Dissolve the sugar in the juice of two of the oranges in the bottom of the jug. Slice the remaining orange, skin and all, into thick pieces with the lime and the cored apple, and drop them into the jug. Pour over the bottle of wine and the brandy, then add a large handful of ice and carefully fill the jug to the top with lemonade. Stir and serve immediately.

Rhubarb and ginger vodka

The rhubarb has come into season now. We don’t have enough room for a rhubarb crown in the garden, but when I was a kid, my parents had a large patch of it, the centre of which lurked under an upturned metal bucket in the early spring to force the pink stems. Gorgeous stuff, and I picked up a muddy armful at the market to make cake with this week, then found I had plenty left over. What better to do with it than turn it into a gorgeous pale-pink liqueur?

Here, much like the sloes in sloe gin, the rhubarb steeps for a couple months in sugar and alcohol, giving up its flavour and colour. I’ve also added ginger (rhubarb’s natural friend) and the zest of a lemon to the pot for extra zing. I’m afraid you’re going to have to restrain yourself for a couple of months before this is drinkable, but it’s well worth the wait.

For every litre of vodka you use, you’ll need:

600g rhubarb
300g caster sugar
3 inches of ginger root
Zest of one lemon

Pour the sugar into the bottom of a large jar (it should have at least double the capacity of the amount of vodka you’re using, and be airtight). Clean the rhubarb and slice it into 1-inch chunks and put it in the jar on top of the sugar. Slice the ginger (no need to remove the skin) into coins, and toss it in along with the zest of a lemon, pared carefully with a knife into wide strips.
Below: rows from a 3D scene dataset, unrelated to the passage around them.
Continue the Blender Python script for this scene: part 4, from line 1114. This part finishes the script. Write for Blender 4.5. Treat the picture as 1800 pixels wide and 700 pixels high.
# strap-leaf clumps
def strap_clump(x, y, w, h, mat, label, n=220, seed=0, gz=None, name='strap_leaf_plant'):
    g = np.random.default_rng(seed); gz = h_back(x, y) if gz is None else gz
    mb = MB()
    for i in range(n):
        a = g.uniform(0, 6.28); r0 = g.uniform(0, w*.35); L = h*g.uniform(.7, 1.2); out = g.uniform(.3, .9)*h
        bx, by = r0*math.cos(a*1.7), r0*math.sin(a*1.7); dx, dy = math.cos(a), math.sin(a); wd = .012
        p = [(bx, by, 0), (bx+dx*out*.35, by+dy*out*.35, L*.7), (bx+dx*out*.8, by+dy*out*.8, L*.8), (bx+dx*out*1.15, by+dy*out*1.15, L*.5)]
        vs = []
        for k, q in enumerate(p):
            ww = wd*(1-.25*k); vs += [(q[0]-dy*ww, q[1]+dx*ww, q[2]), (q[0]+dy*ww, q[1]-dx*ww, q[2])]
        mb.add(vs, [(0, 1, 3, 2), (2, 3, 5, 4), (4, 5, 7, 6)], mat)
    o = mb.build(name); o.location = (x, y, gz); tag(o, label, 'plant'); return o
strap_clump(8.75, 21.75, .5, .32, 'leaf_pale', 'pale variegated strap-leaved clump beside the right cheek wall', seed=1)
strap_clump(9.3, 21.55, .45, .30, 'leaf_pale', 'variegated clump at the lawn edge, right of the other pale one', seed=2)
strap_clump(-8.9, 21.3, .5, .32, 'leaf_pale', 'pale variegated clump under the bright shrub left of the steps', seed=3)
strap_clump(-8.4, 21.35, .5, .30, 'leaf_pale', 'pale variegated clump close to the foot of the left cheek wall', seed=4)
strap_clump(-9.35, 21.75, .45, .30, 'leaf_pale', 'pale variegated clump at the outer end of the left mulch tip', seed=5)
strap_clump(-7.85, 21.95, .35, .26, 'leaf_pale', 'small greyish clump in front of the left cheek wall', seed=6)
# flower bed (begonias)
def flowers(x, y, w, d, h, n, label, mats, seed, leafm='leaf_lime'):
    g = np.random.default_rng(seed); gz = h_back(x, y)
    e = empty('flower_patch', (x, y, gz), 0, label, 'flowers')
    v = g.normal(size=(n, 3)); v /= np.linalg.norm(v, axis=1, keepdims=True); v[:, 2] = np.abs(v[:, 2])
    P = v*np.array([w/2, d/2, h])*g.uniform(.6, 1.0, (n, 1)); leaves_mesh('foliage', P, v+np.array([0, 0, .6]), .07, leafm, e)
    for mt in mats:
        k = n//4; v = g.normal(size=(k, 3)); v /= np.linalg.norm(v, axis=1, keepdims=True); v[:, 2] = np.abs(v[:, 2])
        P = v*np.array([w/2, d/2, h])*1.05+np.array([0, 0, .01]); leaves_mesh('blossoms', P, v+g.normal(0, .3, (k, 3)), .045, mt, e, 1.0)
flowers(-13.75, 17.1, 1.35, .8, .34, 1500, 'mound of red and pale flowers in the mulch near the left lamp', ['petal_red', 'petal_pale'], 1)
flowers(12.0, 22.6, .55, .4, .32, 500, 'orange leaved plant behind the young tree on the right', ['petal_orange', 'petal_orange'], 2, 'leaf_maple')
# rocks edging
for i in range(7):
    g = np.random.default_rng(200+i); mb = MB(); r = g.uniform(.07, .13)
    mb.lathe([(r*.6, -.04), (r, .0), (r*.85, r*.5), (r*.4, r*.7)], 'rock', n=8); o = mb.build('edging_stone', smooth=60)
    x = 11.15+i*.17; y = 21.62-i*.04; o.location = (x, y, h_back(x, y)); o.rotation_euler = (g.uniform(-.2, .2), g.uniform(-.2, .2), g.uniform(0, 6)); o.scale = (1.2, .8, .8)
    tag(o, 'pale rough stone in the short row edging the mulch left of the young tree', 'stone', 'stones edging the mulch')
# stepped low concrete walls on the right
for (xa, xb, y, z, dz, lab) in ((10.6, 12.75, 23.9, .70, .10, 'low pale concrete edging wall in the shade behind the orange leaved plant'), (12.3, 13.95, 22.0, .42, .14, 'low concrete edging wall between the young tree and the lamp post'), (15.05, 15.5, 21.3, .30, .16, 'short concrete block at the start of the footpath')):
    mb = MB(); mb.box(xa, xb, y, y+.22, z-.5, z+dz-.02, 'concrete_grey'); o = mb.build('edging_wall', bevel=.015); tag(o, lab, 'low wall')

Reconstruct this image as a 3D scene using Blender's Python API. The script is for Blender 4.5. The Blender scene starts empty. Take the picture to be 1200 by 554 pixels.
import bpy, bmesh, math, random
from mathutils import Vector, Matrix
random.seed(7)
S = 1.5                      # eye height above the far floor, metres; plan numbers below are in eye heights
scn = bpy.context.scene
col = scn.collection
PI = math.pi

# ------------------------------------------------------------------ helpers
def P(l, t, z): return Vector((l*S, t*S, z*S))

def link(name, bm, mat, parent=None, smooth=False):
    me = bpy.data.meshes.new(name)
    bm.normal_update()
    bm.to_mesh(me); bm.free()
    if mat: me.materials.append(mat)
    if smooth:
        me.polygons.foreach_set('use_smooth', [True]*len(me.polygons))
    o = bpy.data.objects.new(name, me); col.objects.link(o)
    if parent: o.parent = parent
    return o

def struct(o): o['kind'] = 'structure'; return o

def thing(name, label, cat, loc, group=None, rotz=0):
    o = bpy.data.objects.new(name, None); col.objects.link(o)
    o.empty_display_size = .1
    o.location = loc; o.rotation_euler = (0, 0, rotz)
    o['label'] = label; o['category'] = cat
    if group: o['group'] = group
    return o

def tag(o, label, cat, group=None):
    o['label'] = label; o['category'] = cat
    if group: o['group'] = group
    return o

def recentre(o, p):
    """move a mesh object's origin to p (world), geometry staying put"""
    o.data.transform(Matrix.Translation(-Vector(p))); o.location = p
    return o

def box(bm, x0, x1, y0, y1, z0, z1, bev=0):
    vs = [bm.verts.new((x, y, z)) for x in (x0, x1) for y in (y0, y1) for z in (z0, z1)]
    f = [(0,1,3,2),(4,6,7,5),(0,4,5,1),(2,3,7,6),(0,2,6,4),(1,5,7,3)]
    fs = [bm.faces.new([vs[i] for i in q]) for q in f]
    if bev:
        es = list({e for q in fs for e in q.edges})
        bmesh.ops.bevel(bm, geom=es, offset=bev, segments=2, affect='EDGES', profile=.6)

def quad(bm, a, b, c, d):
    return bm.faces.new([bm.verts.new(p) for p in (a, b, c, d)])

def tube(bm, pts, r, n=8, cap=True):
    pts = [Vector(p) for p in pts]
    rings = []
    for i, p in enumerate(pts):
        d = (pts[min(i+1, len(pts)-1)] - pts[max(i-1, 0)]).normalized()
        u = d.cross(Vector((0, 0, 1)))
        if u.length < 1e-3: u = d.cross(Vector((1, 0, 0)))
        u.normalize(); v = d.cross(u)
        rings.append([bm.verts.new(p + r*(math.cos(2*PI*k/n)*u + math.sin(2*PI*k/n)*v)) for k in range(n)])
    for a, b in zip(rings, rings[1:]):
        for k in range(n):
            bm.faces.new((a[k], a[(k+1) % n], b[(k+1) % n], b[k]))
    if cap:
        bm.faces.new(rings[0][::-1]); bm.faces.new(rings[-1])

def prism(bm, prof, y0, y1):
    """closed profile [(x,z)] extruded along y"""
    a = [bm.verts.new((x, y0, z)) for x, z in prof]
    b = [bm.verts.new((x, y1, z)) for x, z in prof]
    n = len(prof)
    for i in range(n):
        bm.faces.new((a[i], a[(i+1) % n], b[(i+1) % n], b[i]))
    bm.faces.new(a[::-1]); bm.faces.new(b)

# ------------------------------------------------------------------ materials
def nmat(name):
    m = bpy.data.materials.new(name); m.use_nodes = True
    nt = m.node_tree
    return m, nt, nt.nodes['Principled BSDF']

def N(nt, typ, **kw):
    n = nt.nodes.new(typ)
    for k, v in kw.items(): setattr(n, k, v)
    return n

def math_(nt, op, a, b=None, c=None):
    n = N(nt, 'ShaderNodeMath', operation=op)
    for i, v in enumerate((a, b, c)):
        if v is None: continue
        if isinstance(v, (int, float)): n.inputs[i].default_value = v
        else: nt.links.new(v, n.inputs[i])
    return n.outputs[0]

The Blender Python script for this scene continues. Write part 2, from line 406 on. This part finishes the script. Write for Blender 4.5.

Pour over the vodka, shake or stir well, and seal the jar up. Leave it at room temperature (it’ll be fine sitting on a shelf in the kitchen) for two months, at which point the rhubarb will look disgusting and grey, having given up all its juice and colour to the now pink vodka. Strain the mixture through a sieve lined with muslin into bottles. This liqueur is even better if you leave the finished bottles to mature for six months or so, but can be also drunk immediately.